▶ **Collected material**
^^^^^^^^
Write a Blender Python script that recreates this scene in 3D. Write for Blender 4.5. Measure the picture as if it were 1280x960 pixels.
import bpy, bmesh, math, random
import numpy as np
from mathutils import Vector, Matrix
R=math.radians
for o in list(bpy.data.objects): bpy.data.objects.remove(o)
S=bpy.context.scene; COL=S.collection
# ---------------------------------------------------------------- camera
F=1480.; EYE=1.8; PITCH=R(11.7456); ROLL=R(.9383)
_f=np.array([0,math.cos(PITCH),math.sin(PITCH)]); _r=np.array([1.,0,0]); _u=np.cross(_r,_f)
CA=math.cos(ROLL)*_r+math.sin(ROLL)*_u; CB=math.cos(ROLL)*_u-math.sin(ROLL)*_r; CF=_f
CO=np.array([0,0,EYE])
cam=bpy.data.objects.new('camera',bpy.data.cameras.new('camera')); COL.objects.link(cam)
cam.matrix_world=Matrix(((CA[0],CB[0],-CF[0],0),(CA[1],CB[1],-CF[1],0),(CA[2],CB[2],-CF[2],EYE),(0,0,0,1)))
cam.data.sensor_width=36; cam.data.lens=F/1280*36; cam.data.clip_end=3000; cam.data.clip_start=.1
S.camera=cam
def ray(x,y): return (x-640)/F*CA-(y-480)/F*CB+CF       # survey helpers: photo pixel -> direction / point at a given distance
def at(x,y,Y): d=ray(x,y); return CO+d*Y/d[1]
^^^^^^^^
▶ **Task prompt**
Reproduce the entire listing word for word.

▶ **The output**
Write a Blender Python script that recreates this scene in 3D. Write for Blender 4.5. Measure the picture as if it were 1280x960 pixels.
import bpy, bmesh, math, random
import numpy as np
from mathutils import Vector, Matrix
R=math.radians
for o in list(bpy.data.objects): bpy.data.objects.remove(o)
S=bpy.context.scene; COL=S.collection
# ---------------------------------------------------------------- camera
F=1480.; EYE=1.8; PITCH=R(11.7456); ROLL=R(.9383)
_f=np.array([0,math.cos(PITCH),math.sin(PITCH)]); _r=np.array([1.,0,0]); _u=np.cross(_r,_f)
CA=math.cos(ROLL)*_r+math.sin(ROLL)*_u; CB=math.cos(ROLL)*_u-math.sin(ROLL)*_r; CF=_f
CO=np.array([0,0,EYE])
cam=bpy.data.objects.new('camera',bpy.data.cameras.new('camera')); COL.objects.link(cam)
cam.matrix_world=Matrix(((CA[0],CB[0],-CF[0],0),(CA[1],CB[1],-CF[1],0),(CA[2],CB[2],-CF[2],EYE),(0,0,0,1)))
cam.data.sensor_width=36; cam.data.lens=F/1280*36; cam.data.clip_end=3000; cam.data.clip_start=.1
S.camera=cam
def ray(x,y): return (x-640)/F*CA-(y-480)/F*CB+CF       # survey helpers: photo pixel -> direction / point at a given distance
def at(x,y,Y): d=ray(x,y); return CO+d*Y/d[1]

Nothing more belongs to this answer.